Documentation preserves decisions and reduces reliance on tribal knowledge.

Nexa spans multiple deployment platforms and service variants. The reason behind a design is often more valuable than a code-level description.

  • MUST: README files explain purpose, ownership, setup, commands, configuration, and support contacts.

  • MUST: Behavioral or operational changes update relevant documentation in the same PR.

  • MUST: Significant architecture decisions use ADRs.

  • MUST: Runbooks describe recovery actions for production-impacting components.

  • MUST: Examples use safe placeholder values and remain testable where practical.

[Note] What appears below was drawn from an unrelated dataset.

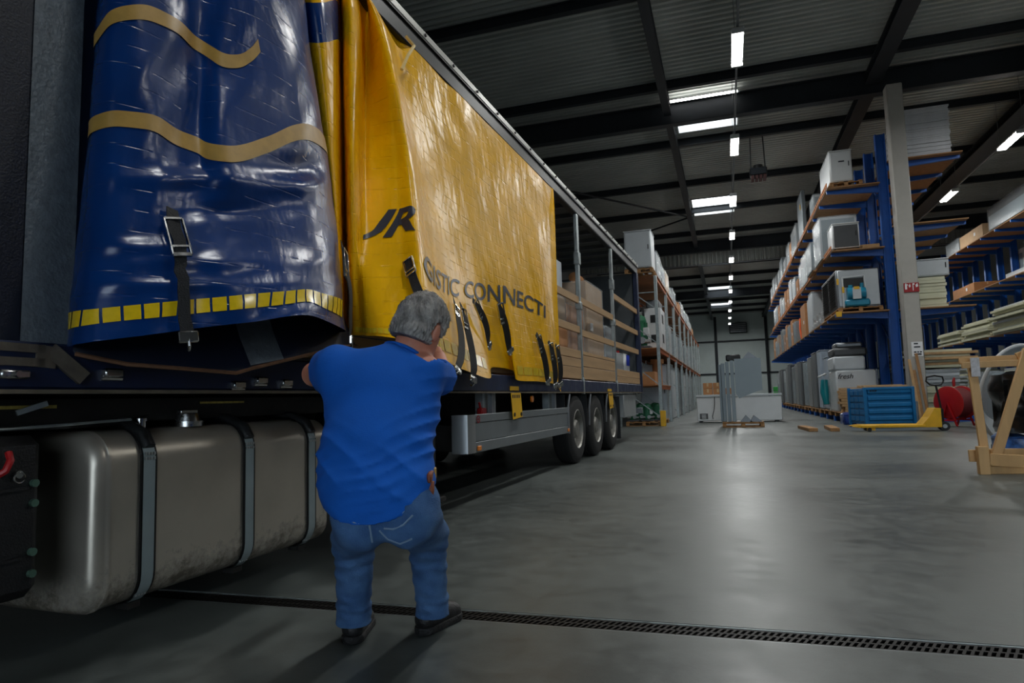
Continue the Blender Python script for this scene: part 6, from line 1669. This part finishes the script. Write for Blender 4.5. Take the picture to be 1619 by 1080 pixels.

  • SHOULD: Keep ADRs concise: context, decision, alternatives, consequences, and status.

  • SHOULD: Link standards rather than copying policy text into many repositories.

An ADR is proposed in the repository closest to the decision, reviewed with the implementation, and marked accepted, superseded, or deprecated over time.

Compliance is demonstrated through repository configuration, protected-branch settings, CI results, and review records. Teams should be able to show the evidence without reconstructing it manually.

Documentation fails when it only describes initial setup, duplicates source code, contains real secrets, or records decisions without consequences and ownership.

The initial standard favors consistency and auditable automation. Exceptions and advanced controls are introduced only after the baseline is adopted across repositories.